→ **Directions for this task**: Locate the line that contains "The Blender Python script for this scene continues." and the line that contains "twig_tree('bush', *tree_at(1340, 1440, 345, 62), 'sparse". Copy both of them exactly, together with every line between them, and no others.

→ **Material supplied**:
----

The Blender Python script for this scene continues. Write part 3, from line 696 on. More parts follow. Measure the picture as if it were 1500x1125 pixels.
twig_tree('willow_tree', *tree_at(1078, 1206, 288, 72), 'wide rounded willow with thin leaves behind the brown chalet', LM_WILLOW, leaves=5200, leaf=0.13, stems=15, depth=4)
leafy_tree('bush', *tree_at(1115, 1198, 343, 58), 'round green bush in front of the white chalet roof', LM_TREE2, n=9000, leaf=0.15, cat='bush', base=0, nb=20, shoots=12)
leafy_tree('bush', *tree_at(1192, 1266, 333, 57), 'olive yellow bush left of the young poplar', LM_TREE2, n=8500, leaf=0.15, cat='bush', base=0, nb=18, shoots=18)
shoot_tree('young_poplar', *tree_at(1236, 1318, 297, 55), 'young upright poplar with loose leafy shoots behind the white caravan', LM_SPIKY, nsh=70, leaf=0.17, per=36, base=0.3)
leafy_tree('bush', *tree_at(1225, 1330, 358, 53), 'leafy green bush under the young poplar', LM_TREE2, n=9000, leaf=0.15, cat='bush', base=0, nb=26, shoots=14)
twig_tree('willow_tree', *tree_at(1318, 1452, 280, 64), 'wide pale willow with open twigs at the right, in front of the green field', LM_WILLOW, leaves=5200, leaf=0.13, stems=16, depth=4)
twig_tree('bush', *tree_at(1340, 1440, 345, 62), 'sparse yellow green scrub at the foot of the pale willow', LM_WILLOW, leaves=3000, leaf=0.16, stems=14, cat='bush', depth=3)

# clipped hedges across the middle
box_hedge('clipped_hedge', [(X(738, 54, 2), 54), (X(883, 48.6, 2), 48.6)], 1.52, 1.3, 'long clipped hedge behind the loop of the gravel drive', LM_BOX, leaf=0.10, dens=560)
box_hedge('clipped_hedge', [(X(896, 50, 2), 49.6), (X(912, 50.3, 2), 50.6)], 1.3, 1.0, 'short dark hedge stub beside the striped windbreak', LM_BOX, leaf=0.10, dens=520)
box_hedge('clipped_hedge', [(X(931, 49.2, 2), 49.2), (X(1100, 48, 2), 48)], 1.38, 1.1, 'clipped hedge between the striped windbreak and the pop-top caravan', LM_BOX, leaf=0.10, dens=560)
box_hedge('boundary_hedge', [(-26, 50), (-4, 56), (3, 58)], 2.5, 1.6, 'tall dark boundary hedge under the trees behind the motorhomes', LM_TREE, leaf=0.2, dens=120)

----

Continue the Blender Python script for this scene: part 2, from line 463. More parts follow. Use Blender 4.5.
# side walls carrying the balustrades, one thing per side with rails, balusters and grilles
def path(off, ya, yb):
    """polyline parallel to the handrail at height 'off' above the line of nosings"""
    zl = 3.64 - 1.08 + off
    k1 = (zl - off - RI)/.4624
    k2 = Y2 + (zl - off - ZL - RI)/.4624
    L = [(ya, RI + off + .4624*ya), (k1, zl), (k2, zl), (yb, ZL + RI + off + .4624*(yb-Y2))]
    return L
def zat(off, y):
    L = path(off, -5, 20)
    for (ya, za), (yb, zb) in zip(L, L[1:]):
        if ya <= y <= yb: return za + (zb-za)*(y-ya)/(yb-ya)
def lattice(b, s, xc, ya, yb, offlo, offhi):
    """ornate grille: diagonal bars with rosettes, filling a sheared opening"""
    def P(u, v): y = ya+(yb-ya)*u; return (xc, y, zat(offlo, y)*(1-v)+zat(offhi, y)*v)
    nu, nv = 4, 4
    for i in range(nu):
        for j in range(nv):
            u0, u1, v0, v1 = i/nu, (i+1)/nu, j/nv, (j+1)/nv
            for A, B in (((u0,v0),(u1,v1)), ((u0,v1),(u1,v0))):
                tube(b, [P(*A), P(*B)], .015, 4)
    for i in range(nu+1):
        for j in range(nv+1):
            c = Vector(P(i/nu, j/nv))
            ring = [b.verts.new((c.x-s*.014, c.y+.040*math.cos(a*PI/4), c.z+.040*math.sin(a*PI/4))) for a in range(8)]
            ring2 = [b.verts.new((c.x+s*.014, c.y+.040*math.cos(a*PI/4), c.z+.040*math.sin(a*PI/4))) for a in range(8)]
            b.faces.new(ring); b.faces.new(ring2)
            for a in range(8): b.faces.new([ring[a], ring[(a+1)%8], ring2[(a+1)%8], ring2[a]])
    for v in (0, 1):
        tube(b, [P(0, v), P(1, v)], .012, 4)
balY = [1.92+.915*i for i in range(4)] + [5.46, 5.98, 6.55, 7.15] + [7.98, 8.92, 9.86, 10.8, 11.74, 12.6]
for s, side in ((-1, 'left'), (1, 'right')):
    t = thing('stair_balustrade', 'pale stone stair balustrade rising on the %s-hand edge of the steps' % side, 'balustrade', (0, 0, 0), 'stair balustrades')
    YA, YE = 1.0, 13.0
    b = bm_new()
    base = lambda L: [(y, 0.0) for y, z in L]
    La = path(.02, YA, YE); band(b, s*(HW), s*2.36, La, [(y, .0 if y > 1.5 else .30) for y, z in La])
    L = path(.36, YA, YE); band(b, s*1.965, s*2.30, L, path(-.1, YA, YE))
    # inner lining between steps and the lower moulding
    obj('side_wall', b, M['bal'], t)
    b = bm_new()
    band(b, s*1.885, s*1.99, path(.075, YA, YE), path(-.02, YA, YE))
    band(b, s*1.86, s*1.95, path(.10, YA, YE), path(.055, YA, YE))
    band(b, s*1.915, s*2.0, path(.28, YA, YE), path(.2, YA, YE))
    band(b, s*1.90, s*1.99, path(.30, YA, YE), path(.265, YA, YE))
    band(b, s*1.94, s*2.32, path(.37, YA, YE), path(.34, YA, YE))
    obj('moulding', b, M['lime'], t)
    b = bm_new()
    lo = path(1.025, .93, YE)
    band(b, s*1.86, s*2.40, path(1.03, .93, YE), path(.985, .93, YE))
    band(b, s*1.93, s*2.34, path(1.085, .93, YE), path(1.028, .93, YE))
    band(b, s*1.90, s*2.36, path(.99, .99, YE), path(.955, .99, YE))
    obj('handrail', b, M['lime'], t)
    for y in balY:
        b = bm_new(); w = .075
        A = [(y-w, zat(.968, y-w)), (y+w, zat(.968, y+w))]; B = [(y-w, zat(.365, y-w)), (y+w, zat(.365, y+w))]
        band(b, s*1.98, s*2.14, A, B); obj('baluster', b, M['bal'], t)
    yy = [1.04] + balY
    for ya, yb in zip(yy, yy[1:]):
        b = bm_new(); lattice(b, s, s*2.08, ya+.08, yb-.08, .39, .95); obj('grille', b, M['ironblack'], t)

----

→ **The solution**:
The Blender Python script for this scene continues. Write part 3, from line 696 on. More parts follow. Measure the picture as if it were 1500x1125 pixels.
twig_tree('willow_tree', *tree_at(1078, 1206, 288, 72), 'wide rounded willow with thin leaves behind the brown chalet', LM_WILLOW, leaves=5200, leaf=0.13, stems=15, depth=4)
leafy_tree('bush', *tree_at(1115, 1198, 343, 58), 'round green bush in front of the white chalet roof', LM_TREE2, n=9000, leaf=0.15, cat='bush', base=0, nb=20, shoots=12)
leafy_tree('bush', *tree_at(1192, 1266, 333, 57), 'olive yellow bush left of the young poplar', LM_TREE2, n=8500, leaf=0.15, cat='bush', base=0, nb=18, shoots=18)
shoot_tree('young_poplar', *tree_at(1236, 1318, 297, 55), 'young upright poplar with loose leafy shoots behind the white caravan', LM_SPIKY, nsh=70, leaf=0.17, per=36, base=0.3)
leafy_tree('bush', *tree_at(1225, 1330, 358, 53), 'leafy green bush under the young poplar', LM_TREE2, n=9000, leaf=0.15, cat='bush', base=0, nb=26, shoots=14)
twig_tree('willow_tree', *tree_at(1318, 1452, 280, 64), 'wide pale willow with open twigs at the right, in front of the green field', LM_WILLOW, leaves=5200, leaf=0.13, stems=16, depth=4)
twig_tree('bush', *tree_at(1340, 1440, 345, 62), 'sparse yellow green scrub at the foot of the pale willow', LM_WILLOW, leaves=3000, leaf=0.16, stems=14, cat='bush', depth=3)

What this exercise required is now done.